-- start of GIVEN DATA --
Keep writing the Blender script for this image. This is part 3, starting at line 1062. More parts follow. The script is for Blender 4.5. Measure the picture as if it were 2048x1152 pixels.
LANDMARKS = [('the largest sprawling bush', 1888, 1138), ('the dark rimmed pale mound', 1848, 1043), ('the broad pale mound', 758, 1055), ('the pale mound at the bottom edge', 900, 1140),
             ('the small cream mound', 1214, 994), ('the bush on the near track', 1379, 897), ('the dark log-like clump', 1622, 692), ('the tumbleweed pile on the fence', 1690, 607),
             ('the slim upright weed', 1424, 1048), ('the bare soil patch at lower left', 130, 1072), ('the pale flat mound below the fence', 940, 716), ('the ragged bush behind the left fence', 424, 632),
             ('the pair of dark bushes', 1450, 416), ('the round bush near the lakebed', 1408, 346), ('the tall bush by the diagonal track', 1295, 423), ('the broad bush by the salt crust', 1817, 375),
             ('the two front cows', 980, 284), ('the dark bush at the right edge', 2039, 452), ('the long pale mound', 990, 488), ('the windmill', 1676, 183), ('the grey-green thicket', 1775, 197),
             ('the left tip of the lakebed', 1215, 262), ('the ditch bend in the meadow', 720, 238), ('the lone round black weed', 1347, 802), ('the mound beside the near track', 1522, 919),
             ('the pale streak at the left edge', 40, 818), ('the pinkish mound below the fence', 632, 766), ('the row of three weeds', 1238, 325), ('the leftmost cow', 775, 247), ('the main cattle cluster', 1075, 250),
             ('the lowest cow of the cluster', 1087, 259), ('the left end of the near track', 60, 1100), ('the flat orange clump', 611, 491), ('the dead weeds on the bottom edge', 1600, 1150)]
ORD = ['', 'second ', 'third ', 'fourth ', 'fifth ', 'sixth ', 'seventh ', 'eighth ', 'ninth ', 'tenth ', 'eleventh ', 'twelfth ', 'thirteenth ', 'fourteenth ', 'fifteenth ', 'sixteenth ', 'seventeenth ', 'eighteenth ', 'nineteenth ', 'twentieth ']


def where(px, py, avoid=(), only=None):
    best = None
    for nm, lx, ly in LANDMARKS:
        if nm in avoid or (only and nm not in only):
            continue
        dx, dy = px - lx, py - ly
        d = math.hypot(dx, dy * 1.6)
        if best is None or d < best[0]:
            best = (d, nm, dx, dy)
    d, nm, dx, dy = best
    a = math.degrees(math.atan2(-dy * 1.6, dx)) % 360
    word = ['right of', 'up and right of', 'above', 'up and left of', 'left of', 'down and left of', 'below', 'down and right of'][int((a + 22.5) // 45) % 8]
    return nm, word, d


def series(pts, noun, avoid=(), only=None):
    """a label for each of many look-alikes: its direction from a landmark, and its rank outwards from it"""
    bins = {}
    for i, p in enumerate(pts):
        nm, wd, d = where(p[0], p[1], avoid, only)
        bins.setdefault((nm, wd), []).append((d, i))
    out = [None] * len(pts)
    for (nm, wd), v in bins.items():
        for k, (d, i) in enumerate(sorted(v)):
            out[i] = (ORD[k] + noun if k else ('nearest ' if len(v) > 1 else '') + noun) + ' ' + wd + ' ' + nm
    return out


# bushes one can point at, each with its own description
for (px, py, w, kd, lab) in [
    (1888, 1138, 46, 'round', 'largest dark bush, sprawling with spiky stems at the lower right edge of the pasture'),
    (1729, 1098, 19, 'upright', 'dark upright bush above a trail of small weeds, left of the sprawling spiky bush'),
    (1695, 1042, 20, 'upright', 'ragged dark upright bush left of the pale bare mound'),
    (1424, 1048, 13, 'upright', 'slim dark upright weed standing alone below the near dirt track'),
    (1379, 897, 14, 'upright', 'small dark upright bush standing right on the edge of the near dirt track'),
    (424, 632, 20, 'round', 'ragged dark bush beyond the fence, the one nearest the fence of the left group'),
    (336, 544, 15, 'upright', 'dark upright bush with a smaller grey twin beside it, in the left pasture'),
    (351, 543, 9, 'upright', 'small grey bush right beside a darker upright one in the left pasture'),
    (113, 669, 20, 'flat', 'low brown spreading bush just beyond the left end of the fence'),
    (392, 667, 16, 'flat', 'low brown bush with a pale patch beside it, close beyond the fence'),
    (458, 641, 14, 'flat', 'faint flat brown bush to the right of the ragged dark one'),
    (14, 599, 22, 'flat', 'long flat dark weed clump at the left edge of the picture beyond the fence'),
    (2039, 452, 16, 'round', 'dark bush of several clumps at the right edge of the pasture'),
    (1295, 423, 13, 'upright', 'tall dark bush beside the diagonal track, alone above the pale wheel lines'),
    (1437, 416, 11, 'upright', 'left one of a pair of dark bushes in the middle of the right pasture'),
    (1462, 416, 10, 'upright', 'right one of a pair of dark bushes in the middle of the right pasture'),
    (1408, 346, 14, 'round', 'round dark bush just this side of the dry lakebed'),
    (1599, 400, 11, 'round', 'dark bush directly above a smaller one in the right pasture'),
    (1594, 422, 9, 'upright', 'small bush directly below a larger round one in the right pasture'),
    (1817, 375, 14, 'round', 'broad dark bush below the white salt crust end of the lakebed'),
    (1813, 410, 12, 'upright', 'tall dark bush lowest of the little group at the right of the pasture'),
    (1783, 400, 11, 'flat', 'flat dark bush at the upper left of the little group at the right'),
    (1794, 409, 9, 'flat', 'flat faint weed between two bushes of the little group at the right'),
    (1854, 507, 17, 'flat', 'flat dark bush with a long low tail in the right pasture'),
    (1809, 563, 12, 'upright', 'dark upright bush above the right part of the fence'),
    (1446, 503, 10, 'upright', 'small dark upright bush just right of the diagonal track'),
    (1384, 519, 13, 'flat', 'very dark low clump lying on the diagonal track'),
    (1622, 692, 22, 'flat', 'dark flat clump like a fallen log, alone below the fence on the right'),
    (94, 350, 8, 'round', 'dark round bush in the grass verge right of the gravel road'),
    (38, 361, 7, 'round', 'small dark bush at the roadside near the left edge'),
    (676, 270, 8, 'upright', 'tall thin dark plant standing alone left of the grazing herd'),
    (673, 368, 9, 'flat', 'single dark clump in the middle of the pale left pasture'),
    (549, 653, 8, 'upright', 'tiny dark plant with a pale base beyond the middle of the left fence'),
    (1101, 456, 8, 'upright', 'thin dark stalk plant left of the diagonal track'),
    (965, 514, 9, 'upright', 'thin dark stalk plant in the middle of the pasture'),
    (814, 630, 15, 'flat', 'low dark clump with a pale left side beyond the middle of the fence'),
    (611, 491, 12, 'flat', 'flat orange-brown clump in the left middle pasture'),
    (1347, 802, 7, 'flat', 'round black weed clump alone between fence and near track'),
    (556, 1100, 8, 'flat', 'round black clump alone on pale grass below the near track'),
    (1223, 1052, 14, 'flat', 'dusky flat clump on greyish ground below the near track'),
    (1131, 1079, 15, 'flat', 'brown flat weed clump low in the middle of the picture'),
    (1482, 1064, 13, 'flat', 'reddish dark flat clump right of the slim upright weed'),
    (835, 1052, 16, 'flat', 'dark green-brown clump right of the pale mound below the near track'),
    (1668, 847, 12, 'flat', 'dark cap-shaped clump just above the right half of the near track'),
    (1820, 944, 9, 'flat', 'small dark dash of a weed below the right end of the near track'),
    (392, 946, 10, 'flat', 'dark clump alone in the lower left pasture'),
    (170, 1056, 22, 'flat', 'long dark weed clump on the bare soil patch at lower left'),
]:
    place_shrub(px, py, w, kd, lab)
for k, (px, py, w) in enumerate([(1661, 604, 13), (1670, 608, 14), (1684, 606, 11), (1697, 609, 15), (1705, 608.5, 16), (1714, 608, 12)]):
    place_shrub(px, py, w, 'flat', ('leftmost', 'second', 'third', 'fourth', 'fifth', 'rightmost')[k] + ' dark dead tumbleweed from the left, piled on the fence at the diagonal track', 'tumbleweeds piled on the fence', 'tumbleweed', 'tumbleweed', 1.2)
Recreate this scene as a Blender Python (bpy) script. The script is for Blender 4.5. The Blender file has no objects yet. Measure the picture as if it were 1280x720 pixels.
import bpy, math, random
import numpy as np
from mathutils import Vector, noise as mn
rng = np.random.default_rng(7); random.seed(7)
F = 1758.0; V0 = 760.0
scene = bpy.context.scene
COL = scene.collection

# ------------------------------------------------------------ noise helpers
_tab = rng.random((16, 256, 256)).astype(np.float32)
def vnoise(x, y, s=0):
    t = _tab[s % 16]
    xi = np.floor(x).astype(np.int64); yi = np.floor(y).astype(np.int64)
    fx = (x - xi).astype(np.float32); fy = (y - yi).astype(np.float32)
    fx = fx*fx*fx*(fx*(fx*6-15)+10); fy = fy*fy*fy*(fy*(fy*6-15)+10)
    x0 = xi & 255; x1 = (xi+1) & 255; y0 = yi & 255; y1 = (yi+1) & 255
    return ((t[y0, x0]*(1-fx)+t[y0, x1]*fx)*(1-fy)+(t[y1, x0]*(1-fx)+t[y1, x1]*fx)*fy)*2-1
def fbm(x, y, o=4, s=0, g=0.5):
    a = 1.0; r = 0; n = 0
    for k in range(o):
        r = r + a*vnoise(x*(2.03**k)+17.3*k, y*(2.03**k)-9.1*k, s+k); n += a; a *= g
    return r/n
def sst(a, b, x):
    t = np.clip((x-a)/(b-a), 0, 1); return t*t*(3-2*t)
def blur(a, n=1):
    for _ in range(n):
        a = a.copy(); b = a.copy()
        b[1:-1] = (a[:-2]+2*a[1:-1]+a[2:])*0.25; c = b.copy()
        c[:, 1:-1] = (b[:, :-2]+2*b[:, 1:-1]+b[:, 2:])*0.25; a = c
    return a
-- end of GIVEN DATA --
Pick out each line that holds the string "picture".

**RESPONSE BELOW**
Keep writing the Blender script for this image. This is part 3, starting at line 1062. More parts follow. The script is for Blender 4.5. Measure the picture as if it were 2048x1152 pixels.
    (14, 599, 22, 'flat', 'long flat dark weed clump at the left edge of the picture beyond the fence'),
    (1131, 1079, 15, 'flat', 'brown flat weed clump low in the middle of the picture'),
Recreate this scene as a Blender Python (bpy) script. The script is for Blender 4.5. The Blender file has no objects yet. Measure the picture as if it were 1280x720 pixels.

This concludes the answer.